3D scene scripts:

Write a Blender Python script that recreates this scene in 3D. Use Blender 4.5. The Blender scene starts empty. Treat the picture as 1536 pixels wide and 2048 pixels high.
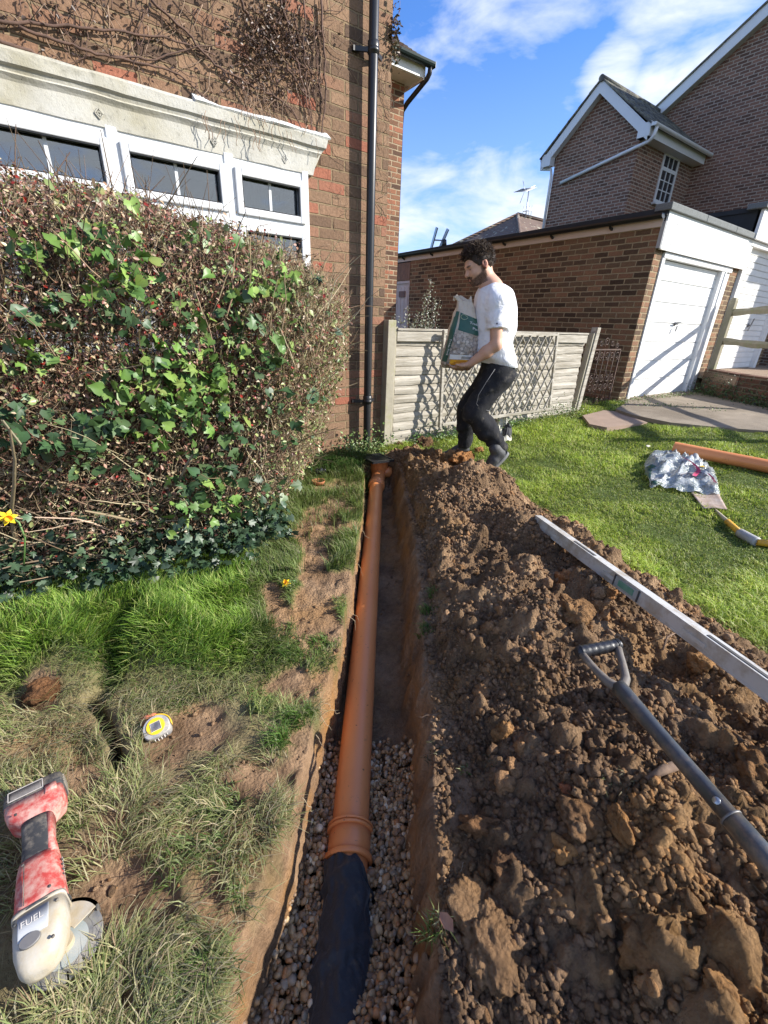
import bpy, bmesh, math, random
import numpy as np
from mathutils import Vector, Matrix
random.seed(7)
rng = np.random.default_rng(7)
S = bpy.context.scene
C = S.collection

# ---------------------------------------------------------------- camera, sky, sun, exposure
FPX, YAW, PITCH, ROLL, CZ = 861.19, 0.621821, 0.416198, -0.0360435, 1.15   # focal length in photo pixels, angles, eye height
def _rot():
    c, s = math.cos, math.sin
    Rz = np.array([[c(YAW), -s(YAW), 0], [s(YAW), c(YAW), 0], [0, 0, 1]])
    r = np.array([1, 0, 0.]); f = np.array([0, c(PITCH), -s(PITCH)]); d = np.array([0, -s(PITCH), -c(PITCH)])
    return np.array([c(ROLL)*r + s(ROLL)*d, -s(ROLL)*r + c(ROLL)*d, f]) @ Rz
RM = _rot()
cam_data = bpy.data.cameras.new('camera')
cam_data.sensor_fit = 'VERTICAL'; cam_data.sensor_height = 36; cam_data.lens = FPX/2048*36
cam_data.clip_start = 0.02; cam_data.clip_end = 2000
cam = bpy.data.objects.new('camera', cam_data); C.objects.link(cam)
m = Matrix.Identity(4)
for i in range(3):
    m[i][0] = RM[0][i]; m[i][1] = -RM[1][i]; m[i][2] = -RM[2][i]
m[2][3] = CZ
cam.matrix_world = m
S.camera = cam

SUN_AZ, SUN_EL = math.radians(128), math.radians(29)      # clockwise from +Y, elevation
tosun = Vector((math.sin(SUN_AZ)*math.cos(SUN_EL), math.cos(SUN_AZ)*math.cos(SUN_EL), math.sin(SUN_EL)))
sl = bpy.data.lights.new('sun', 'SUN'); sl.energy = 4.6; sl.angle = math.radians(0.55); sl.color = (1.0, 0.95, 0.86)
so = bpy.data.objects.new('sun', sl); C.objects.link(so)
so.rotation_euler = tosun.to_track_quat('Z', 'Y').to_euler(); so.location = (20, -20, 20)

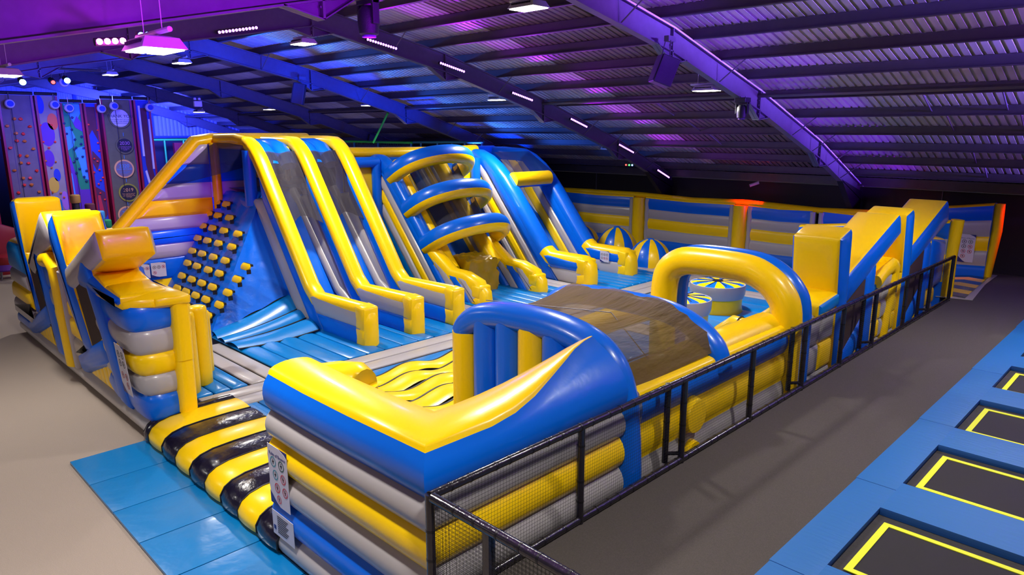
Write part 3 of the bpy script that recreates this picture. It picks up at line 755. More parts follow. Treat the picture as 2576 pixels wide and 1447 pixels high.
def build_slide_wall(root, y0, th, xt, zt, xe, ze, endx, zend, tubek='yel', rT=.2, bands=((.42, 'blue'), (.95, 'grey')), lowk=('grey', 'blue'), split=.95, platx=-22.6, name='side_wall', lowtop='yel', tube_to_end=True, endslope=None, curve=.55, bt=.35):
    d = V((xe-xt, ze-zt)).normalized(); nn = V((d.y, -d.x)); nn = nn if nn.y < 0 else -nn   # down-left normal
    def inter(off, z):
        p = V((xt, zt))+nn*off; return p+d*((z-p.y)/d.y)
    D = bands[-1][0]
    zt2 = zt+.05
    b = inter(0, ZF-.02)
    m = MB(); prev = .06
    for i, (w, k) in enumerate(bands):
        tp = zt-(.75 if i == 0 else .35)
        tp = tp if i == 0 else zt-bt
        q1, q2, q3, q4 = inter(prev, tp), inter(prev, ZF-.02), inter(w, ZF-.02), inter(w, zt-bt)
        m.bm(prism([tuple(q1), tuple(q2), tuple(q3), tuple(q4)], th-.04, YP_(y0+.02), (k, k), puff=.35, pmax=.08)); prev = w
    m.build(name, root, smooth=40)
    # low end wall
    b2 = inter(0, ze)
    if endslope: topl = [(b2.x+.02, ze-.02)]+endslope
    else: topl = [(b2.x+.02, ze-.02), (endx, zend)]
    poly = [(x_, z_-.06) for x_, z_ in topl]+[(endx, ZF-.02), (b.x+.02, ZF-.02)]
    if lowk == 'stripes':
        cuts = []
        for q in range(1, 6): cuts.append(((b2.x+.42*q, ze), (nn.x, nn.y)))
        def mf(u, v, w, n):
            o = -(V((u, v))-V((b2.x, ze))).dot(nn)/abs(nn.x)
            return 'grey' if int(math.floor(o/.42)) % 2 == 0 else 'blue'
    else:
        cuts = [((0, split), (0, 1))]
        def mf(u, v, w, n): return lowk[0] if v > split else lowk[1]
    m = MB(); m.bm(prism(poly, th, YP_(y0), None, cuts=cuts, mfn=mf, puff=.25, pmax=.06)); m.build('low_wall', root, smooth=40)
    # tube along the top
    yc = y0+th/2
    def seg(p, q, n): return [(p[0]+(q[0]-p[0])*i/n, p[1]+(q[1]-p[1])*i/n) for i in range(1, n+1)]
    P0 = (platx, zt+.02)
    pts = [P0, (xt-curve*1.5, zt+.02)]
    for i in range(1, 6):
        s = i/5; q0 = V((xt-curve, zt+.02)); q1 = V((xt, zt)); q2 = q1+d*curve*1.6
        q1b = V((xt-.02, zt+.04)); p = q0*(1-s)**2+q1b*2*s*(1-s)+q2*s*s; pts.append(tuple(p))
    ee = V((b2.x, ze)); pts.append(tuple(ee-d*.25))
    secr = [((rT)*math.copysign(abs(math.cos(2*pi*q/20))**.8, math.cos(2*pi*q/20)), (th/2+.035)*math.copysign(abs(math.sin(2*pi*q/20))**.8, math.sin(2*pi*q/20))) for q in range(20)]
    if tubek != lowtop:
        pts2 = pts+[tuple(inter(0, ze-.3))]
        m = MB(); m.sweep([(x, yc, z-rT*.6) for x, z in pts2], secr, tubek, (0, 1, 0)); m.build('top_tube', root)
        pts = [tuple(ee-d*.15)]
    p3 = ee+V((.22, -.1)); pts.append(tuple(p3)); 
    tl = topl[1:] if endslope else [(endx, zend)]
    for (x, z) in tl[:-1]: pts.append((x, z))
    lx, lz = tl[-1]
    pts += [(lx-.18, lz+.01), (lx-.03, lz-.1), (lx, lz-.3), (lx, ZF)]
    m = MB(); m.sweep([(x, yc, z-(rT*.55)) for x, z in pts[:-1]]+[(lx, yc, ZF)], secr, lowtop, (0, 1, 0)); m.build('yellow_top' if lowtop == 'yel' else 'top_tube', root, smooth=50)
    zc = (endslope[-1][1] if endslope else zend)
    for (za_, zb__) in ((ZF, (ZF+zc)/2-.05), ((ZF+zc)/2-.05, zc+.02)):
        m = MB(); m.bm(prism([(endx-.26, za_), (endx+.1, za_), (endx+.1, zb__), (endx-.26, zb__+(.03 if zb__ > zc else 0))], th+.03, YP_(y0-.015), ('yel', 'yel'), puff=.3, pmax=.05)); m.build('end_cap', root, smooth=50)
    return d, nn
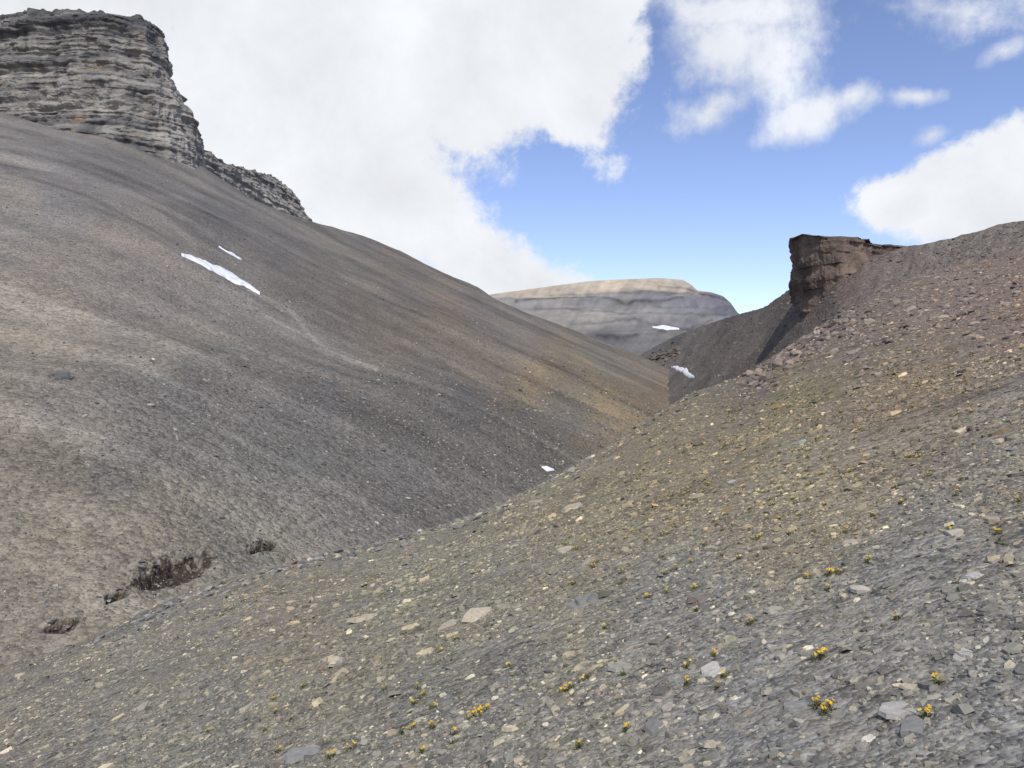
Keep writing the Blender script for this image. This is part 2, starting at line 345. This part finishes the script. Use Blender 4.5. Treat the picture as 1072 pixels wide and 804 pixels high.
st=fbm(c/5,a/60,oct=4,seed=71); st2=fbm(c/16,a/110,oct=3,seed=75); pt=fbm(P[...,0]/14,P[...,1]/14,oct=5,seed=77); sk3=fbm(c/2.2,a/30,oct=3,seed=79)
fine=fbm(P[...,0]/2.5,P[...,1]/2.5,oct=3,seed=83)
col=col*(1+.34*st+.30*st2+.32*pt+.2*sk3+.2*fine)[...,None]
wb=sstep(.1,.6,st2+.4*pt)[...,None]*.4; col=col*(1-wb)+col*np.array([1.13,1.02,.85])*wb
pl=sstep(.25,.6,fbm(c/4,a/45,oct=4,seed=81))*sstep(100,160,PY-ridge(PX)+60); col=col*(1+.32*pl[...,None])
pm=seg_mask(PX+fbm(PX/15,PY/15,seed=5)*5,PY,[(262,292),(300,308),(322,335),(350,360),(392,388)],2.4)*.5
pm=pm+seg_mask(PX,PY,[(100,190),(150,212),(180,232),(205,250)],2.2)*.2
pm=pm+seg_mask(PX,PY+fbm(PX/20,PY/20,seed=8)*5,[(0,372),(120,378),(260,372)],4)*.15
pm=np.clip(pm,0,.6)[...,None]; col=col*(1-pm)+lin((150,143,132))*pm
em=np.zeros(PX.shape)
for e in ER: em=np.maximum(em,blob(PX,PY+fbm(PX/12,PY/12,oct=2,seed=92)*5,*e))
em=em+fbm(PX/7,PY/7,oct=3,seed=91)*.35; em=sstep(.32,.5,em)[...,None]; col=col*(1-em)+lin((58,50,43))*(1+.5*fine[...,None])*em
dk=seg_mask(PX,PY,[(52,404),(76,406)],5)*.6; col=col*(1-dk[...,None])+lin((60,58,56))*dk[...,None]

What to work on
Include the first line of the records, the line containing "C = S.collection", and every line between them, repeated exactly. Skip the pictures.

Solution
Write a Blender Python script that recreates this scene in 3D. Use Blender 4.5. The Blender scene starts empty. Treat the picture as 1536 pixels wide and 2048 pixels high.
import bpy, bmesh, math, random
import numpy as np
from mathutils import Vector, Matrix
random.seed(7)
rng = np.random.default_rng(7)
S = bpy.context.scene
C = S.collection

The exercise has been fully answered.